Heck, even this post has a predictable ending. Jim Valvano’s North Carolina State Wolfpack owns the forever trophy for best March Madness upset bid. It takes a Joe Frazier to make a Mohammad Ali, a Team USSR to make the Miracle on Ice team, and it took Houston’s “Phi Slama Jama” squad featuring more than one future NBA Hall-of-Famer to make NC State into the basketball underdog of a century.
But “darling” Cinderella bids like Loyola-Chicago or Gonzaga-Y2K receive more than enough water-cooler attention. It’s time to celebrate the surprise teams who actually won the NCAA title, cut down the net, and inspired a generation of big-dance underdogs to keep trying despite the crush of long odds and longer opponents.
#5 – Kansas Jayhawks 1987-88
The Kansas Jayhawks were only seeded 6th in the 1988 NCAA Tournament, but it’s just as significant that KU’s win snapped a 4-decade cold streak for the Big Eight conference, a forerunner of the Big 12. Kansas’ breathtaking NCAA Tournament Final win over the Oklahoma Sooners introduced head coach Larry Brown as a worldwide hoops celebrity, and forward Danny Manning’s MVP performance in the Jayhawks’ 83-79 triumph gave Kansas basketball a brand new nickname, “Danny and the Miracles.”
Incidentally, even #1 seeded OU could have broken the spell for Midwestern teams by beating Kansas in the final game.
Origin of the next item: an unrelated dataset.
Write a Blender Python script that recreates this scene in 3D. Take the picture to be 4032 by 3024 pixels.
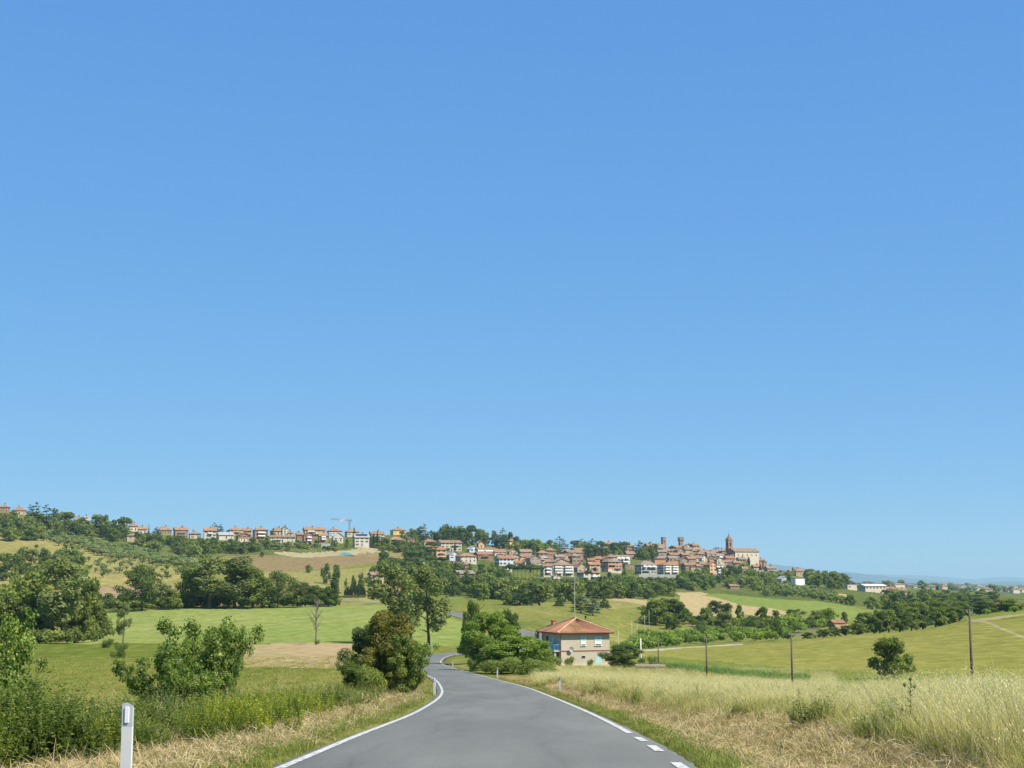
import bpy, math, random
import numpy as np
from math import radians, sin, cos, pi
random.seed(7)
scene = bpy.context.scene
for _o in list(bpy.data.objects):
    bpy.data.objects.remove(_o)

# ------------------------------------------------------------------ camera, sky, sun, exposure
FPX, HOR = 1480.0, 583.0
PITCH = math.atan((HOR - 384) / FPX)
cam = bpy.data.cameras.new('camera'); cam_o = bpy.data.objects.new('camera', cam)
scene.collection.objects.link(cam_o); scene.camera = cam_o
cam.sensor_fit = 'HORIZONTAL'; cam.sensor_width = 36; cam.lens = 36 * FPX / 1024
cam.clip_start = 0.1; cam.clip_end = 90000
cam_o.location = (0, 0, 0); cam_o.rotation_euler = (pi / 2 + PITCH, 0, 0)

SUN_EL, SUN_AZ = 50.0, 122.0          # azimuth clockwise from the view direction
world = bpy.data.worlds.new('World'); scene.world = world; world.use_nodes = True
wn = world.node_tree; bg = wn.nodes['Background']
sky = wn.nodes.new('ShaderNodeTexSky'); sky.sky_type = 'NISHITA'; sky.sun_disc = False
sky.sun_elevation = radians(SUN_EL); sky.sun_rotation = radians(SUN_AZ)
sky.altitude = 6000; sky.air_density = 1.0; sky.dust_density = 0.0; sky.ozone_density = 8.0
# the photograph's flat tone curve on the sky: one power and gain per channel, the same all round
_sp = wn.nodes.new('ShaderNodeSeparateColor'); _cb = wn.nodes.new('ShaderNodeCombineColor'); wn.links.new(sky.outputs[0], _sp.inputs[0])
for _i, (_p, _g) in enumerate(((.44, .80), (.36, 1.80), (.15, 3.80))):
    _m = wn.nodes.new('ShaderNodeMath'); _m.operation = 'POWER'; _m.inputs[1].default_value = _p; wn.links.new(_sp.outputs[_i], _m.inputs[0])
    _k = wn.nodes.new('ShaderNodeMath'); _k.operation = 'MULTIPLY'; _k.inputs[1].default_value = _g; wn.links.new(_m.outputs[0], _k.inputs[0]); wn.links.new(_k.outputs[0], _cb.inputs[_i])
wn.links.new(_cb.outputs[0], bg.inputs[0]); bg.inputs[1].default_value = 0.1
sun = bpy.data.lights.new('sun', 'SUN'); sun.energy = 5.0; sun.angle = radians(0.53); sun.color = (1.0, 0.92, 0.76)
sun_o = bpy.data.objects.new('sun', sun); scene.collection.objects.link(sun_o)
_a, _e = radians(SUN_AZ), radians(SUN_EL)
SD = (sin(_a) * cos(_e), cos(_a) * cos(_e), sin(_e))
from mathutils import Vector
sun_o.rotation_euler = Vector(SD).to_track_quat('Z', 'Y').to_euler()
vs = scene.view_settings
vs.view_transform = 'Standard'; vs.look = 'None'; vs.exposure = 0.75; vs.gamma = 1; vs.use_curve_mapping = False
scene.render.film_transparent = False
cy = scene.cycles
cy.max_bounces = 5; cy.diffuse_bounces = 2; cy.glossy_bounces = 2; cy.transmission_bounces = 3
cy.transparent_max_bounces = 4; cy.volume_bounces = 0; cy.use_denoising = True

# ------------------------------------------------------------------ measuring helpers
_c, _s = cos(PITCH), sin(PITCH)
def tan_of_v(v):
    q = (384 - np.asarray(v, float)) / FPX
    return (q * _c + _s) / (_c - q * _s)
def at(u, v, Y):
    t = float(tan_of_v(v)); return ((u - 512) / FPX * (_c + t * _s) * Y, Y, t * Y)
CROPS = {'A': (0, 1940, 2.765), 'B': (700, 1940, 2.765), 'C': (1400, 2000, 2.765), 'D': (2000, 2060, 3.687),
         'E': (2500, 2060, 3.687), 'G': (3000, 2100, 3.687), 'K': (3432, 2200, 3.687),
         'N': (0, 2224, 2.074), 'O': (1000, 2224, 2.074), 'H': (1900, 2324, 2.37), 'R': (2500, 2324, 2.37), 'S': (3099, 2324, 2.37)}
def px(c, x, y):
    ox, oy, k = CROPS[c]; return (ox + x / k) / 3.9375, (oy + y / k) / 3.9375

# ------------------------------------------------------------------ materials
def lin(c):
    return tuple(((v / 255) / 12.92 if v / 255 <= .04045 else ((v / 255 + .055) / 1.055) ** 2.4) for v in c)
MATS = {}
def nmat(name):
    m = bpy.data.materials.new(name); m.use_nodes = True; MATS[name] = m
    nt = m.node_tree; b = nt.nodes['Principled BSDF']; b.inputs['Roughness'].default_value = .85
    b.inputs['Specular IOR Level'].default_value = .2
    return m, nt, b
def ramp(nt, stops):
    r = nt.nodes.new('ShaderNodeValToRGB'); e = r.color_ramp.elements
    while len(e) < len(stops): e.new(.5)
    for i, (p, c) in enumerate(stops):
        e[i].position = p; e[i].color = (*c[:3], 1)
    return r
def noise(nt, scale, detail=4, rough=.55, coord=None, out='Object', stretch=None):
    n = nt.nodes.new('ShaderNodeTexNoise'); n.inputs['Scale'].default_value = scale
    n.inputs['Detail'].default_value = detail; n.inputs['Roughness'].default_value = rough
    if coord is None:
        tc = nt.nodes.new('ShaderNodeTexCoord'); coord = tc.outputs[out]
    if stretch:
        mp = nt.nodes.new('ShaderNodeMapping'); mp.inputs['Scale'].default_value = stretch
        nt.links.new(coord, mp.inputs[0]); coord = mp.outputs[0]
    nt.links.new(coord, n.inputs['Vector']); return n
def mixc(nt, a, b, fac, mode='MIX'):
    m = nt.nodes.new('ShaderNodeMix'); m.data_type = 'RGBA'; m.blend_type = mode
    for sock, val in ((m.inputs[0], fac), (m.inputs[6], a), (m.inputs[7], b)):
        if hasattr(val, 'is_output'): nt.links.new(val, sock)
        elif isinstance(val, (int, float)): sock.default_value = val
        else: sock.default_value = (*val[:3], 1)
    return m.outputs[2]
def bump(nt, b, src, strength, dist):
    bp = nt.nodes.new('ShaderNodeBump'); bp.inputs['Strength'].default_value = strength; bp.inputs['Distance'].default_value = dist
    nt.links.new(src, bp.inputs['Height']); nt.links.new(bp.outputs[0], b.inputs['Normal'])
def plain(name, col, var=.12, scale=.8, rough=.85, metallic=0):
    """a painted, plastered or metal surface with weathering"""
    m, nt, b = nmat(name)
    n = noise(nt, scale, 5, .6); n2 = noise(nt, scale * .17 + .05, 3, .5)
    r = ramp(nt, [(.3, tuple(c * (1 - 1.6 * var) for c in col)), (.55, col), (.75, tuple(min(c * (1 + var), .9) for c in col))])
    nt.links.new(n.outputs[0], r.inputs[0])
    o = mixc(nt, r.outputs[0], tuple(c * (1 - var) for c in col), n2.outputs[0])
    nt.links.new(o, b.inputs['Base Color']); b.inputs['Roughness'].default_value = rough; b.inputs['Metallic'].default_value = metallic
    return m
def soil(name, cols, s1=.02, s2=.35, rows=None, fine=4.0, bumpd=.08):
    """open land: broad patches, mottling and fine grain; rows = (angle, spacing) of drill or mowing lines"""
    m, nt, b = nmat(name)
    n1 = noise(nt, s1, 5, .6, stretch=(1, .45, 1)); n2 = noise(nt, s2, 5, .65, stretch=(1, .5, 1)); n3 = noise(nt, fine, 3, .6)
    r = ramp(nt, [(.34, cols[0]), (.5, cols[1]), (.66, cols[2])]); nt.links.new(n1.outputs[0], r.inputs[0])
    r2 = ramp(nt, [(.36, tuple(c * .66 for c in cols[1])), (.5, cols[1]), (.66, tuple(min(c * 1.22, .8) for c in cols[2]))]); nt.links.new(n2.outputs[0], r2.inputs[0])
    c = mixc(nt, r.outputs[0], r2.outputs[0], .5)
    r3 = ramp(nt, [(.3, (.72, .72, .72)), (.7, (1.22, 1.22, 1.22))]); nt.links.new(n3.outputs[0], r3.inputs[0])
    c = mixc(nt, c, r3.outputs[0], .7, 'MULTIPLY')
    if rows:
        tc = nt.nodes.new('ShaderNodeTexCoord'); mp = nt.nodes.new('ShaderNodeMapping')
        mp.inputs['Rotation'].default_value = (0, 0, radians(rows[0])); nt.links.new(tc.outputs['Object'], mp.inputs[0])
        w = nt.nodes.new('ShaderNodeTexWave'); w.inputs['Scale'].default_value = .314 / rows[1]
        w.inputs['Distortion'].default_value = 2.5; w.inputs['Detail'].default_value = 3
        nt.links.new(mp.outputs[0], w.inputs[0])
        rr = ramp(nt, [(.2, (.965, .965, .965)), (.8, (1.03, 1.03, 1.03))]); nt.links.new(w.outputs[0], rr.inputs[0])
        c = mixc(nt, c, rr.outputs[0], 1.0, 'MULTIPLY')
    nt.links.new(c, b.inputs['Base Color']); b.inputs['Roughness'].default_value = 1; b.inputs['Specular IOR Level'].default_value = 0
    bump(nt, b, n2.outputs[0], .6, bumpd)
    return m
def A(rgb, k=.5):
    return tuple(c * k for c in lin(rgb))
soil('meadow', [A((122, 138, 62)), A((146, 155, 78)), A((176, 172, 102))])
soil('meadow_mixed', [A((108, 128, 56)), A((148, 154, 80)), A((188, 178, 110))], s1=.028, s2=.5, bumpd=.2)
soil('meadow_dry', [A((150, 155, 85)), A((172, 168, 100)), A((198, 185, 125))])
soil('meadow_green', [A((104, 126, 50)), A((130, 144, 62)), A((164, 164, 88))], s1=.035)
soil('hay_green', [A((150, 172, 88)), A((162, 178, 96)), A((182, 186, 112))], rows=(20, 9))
soil('pink_stubble', [A((186, 172, 112)), A((206, 184, 138)), A((216, 186, 150))], s1=.05)
soil('olive_slope', [A((138, 150, 76)), A((178, 170, 102)), A((206, 188, 126))], s1=.03)
soil('bare_soil', [A((188, 160, 126)), A((196, 168, 132)), A((202, 176, 142))])
soil('ploughed', [A((158, 140, 98)), A((170, 148, 108)), A((168, 155, 104))], rows=(80, 14))
soil('chalk', [A((180, 168, 120)), A((205, 188, 150)), A((218, 204, 170))], s1=.05)
soil('wheat', [A((206, 184, 130)), A((214, 192, 140)), A((218, 200, 146))], rows=(55, 12))
soil('crop_green', [A((138, 158, 74)), A((150, 168, 84)), A((166, 178, 98))], rows=(55, 10))
soil('grey_meadow', [A((122, 134, 86)), A((138, 146, 98)), A((168, 166, 116))])
soil('hay_olive', [A((148, 155, 74)), A((165, 166, 86)), A((184, 179, 97))], s1=.018, rows=(100, 12))
soil('hay_dark_green', [A((120, 140, 66)), A((140, 152, 74)), A((162, 164, 84))])  # darker, greener growth along the foot of the big hay field
soil('grass_floor', [A((112, 118, 60)), A((140, 138, 76)), A((172, 158, 104))], s1=.15, s2=1.2, fine=9)
soil('straw_floor', [A((150, 128, 84)), A((178, 154, 106)), A((205, 184, 136))], s1=.5, s2=2.2, fine=11)
soil('verge_floor', [A((112, 124, 58)), A((138, 142, 72)), A((168, 158, 98))], s1=.4, s2=2, fine=11)
soil('weed_floor', [A((72, 80, 40)), A((96, 98, 52)), A((130, 118, 74))], s1=.3, s2=1.5, fine=9)
soil('wood_floor', [A((84, 106, 52)), A((116, 130, 68)), A((152, 152, 88))], s1=.03)
soil('vineyard_floor', [A((120, 146, 56)), A((140, 160, 66)), A((156, 168, 80))], rows=(15, 3))
soil('dust_track', [A((205, 196, 168)), A((216, 206, 178)), A((222, 214, 190))], s1=.3)
soil('earth_track', [A((178, 170, 118)), A((192, 182, 132)), A((204, 192, 146))], s1=.3)
soil('far_plain', [A((70, 92, 62)), A((100, 118, 80)), A((160, 150, 116))], s1=.0022, s2=.008, fine=.03, bumpd=1)
soil('mountain', [(.03, .05, .07), (.04, .06, .08), (.05, .07, .08)], s1=.0004, s2=.002, fine=.006, bumpd=5)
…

Big Eight officials already knew they were representing a national champion after watching the 1988 semifinals – quite a relief after losing since 1952.
#4 – Connecticut Huskies 2013-14
If there’s a program “futures” gamblers will always have a soft spot for, it’s the national champion UConn Huskies of 2014. Connecticut was a #7 seed offered at 95-to-1 championship odds at Las Vegas sportsbooks – after Selection Sunday.
UConn’s odds to win the NCAA Tournament didn’t shorten much after the Round of 64. If anything, the Huskies were viewed with even more skepticism after needing OT to conquer #10 seed St. Joseph. Once the team qualified for the Sweet Sixteen by whipping Villanova 77-65, bookmakers began taking UConn seriously. It was too late to rescind the $95-on-a-dollar bet slips two weeks later when Connecticut’s underdog Men’s squad joined a dynastic Women’s team as fellow NCAA Division 1 champions.
#3 – Villanova Wildcats 1984-85
Villanova’s surprise 1985 championship has rarely been said to eclipse NC State’s performance of two seasons prior. But the Wolfpack enjoyed one advantage the Wildcats did not, avoiding early tip-offs against #1 seeds. As the only #8 seeded school ever to win the NCAA Tournament, Villanova had to play and defeat #1 seeded Michigan in the Round of 32, escaping 59-55. Another huge hurdle remained in the title tilt as the Georgetown Hoyas had arrived with a young Patrick Ewing in the paint. The Wildcats prevailed 66-64 in what many consider the greatest single-game upset in NCAA history.
#2 – Texas Western Miners 1965-66
Cinderella champions don’t have to be modest seeds, in fact, basketball’s greatest old-time collegiate team played in the NCAA Tournament before the present-day seeding system was introduced. Texas Western, now the University of Texas El-Paso, interrupted a string of championships for UCLA that otherwise lasted from 1964 to 1973.
Most importantly, the Miners did as much to integrate college basketball in the United States as Jackie Robinson did for Major League Baseball, becoming the first 100% African-American starting lineup to ever win a national tourney title. Texas Western basketball even reached a milestone that few teams on “Cinderella” lists can boast, seeing its historic season and championship dramatized in the 2006 Hollywood production Glory Road.
#1 – North Carolina State Wolfpack 1982-83
Most fans are familiar with the final game of 1983’s NCAA Tournament, the image of Terry Gannon of NCSU taking a brave charge from Clyde “The Glide” Drexler of Houston, and how head coach Jim Valvano allowed the media (and the Cougars) to think North Carolina State would stall the ball, only to scream at his cagers to shoot and score at will from the opening tip. But an oft-overlooked nugget is that the Wolfpack should probably be the only double-digit seed to win a national championship, not the #6 seed that the squad actually was. After a 10-loss regular season, it was only North Carolina State’s ACC Tournament victory that earned the program a middle seed in March Madness. Taken as a whole, the Wolfpack’s performance in early 1983 remains the most unlikely run of postseason victories in hardwood history.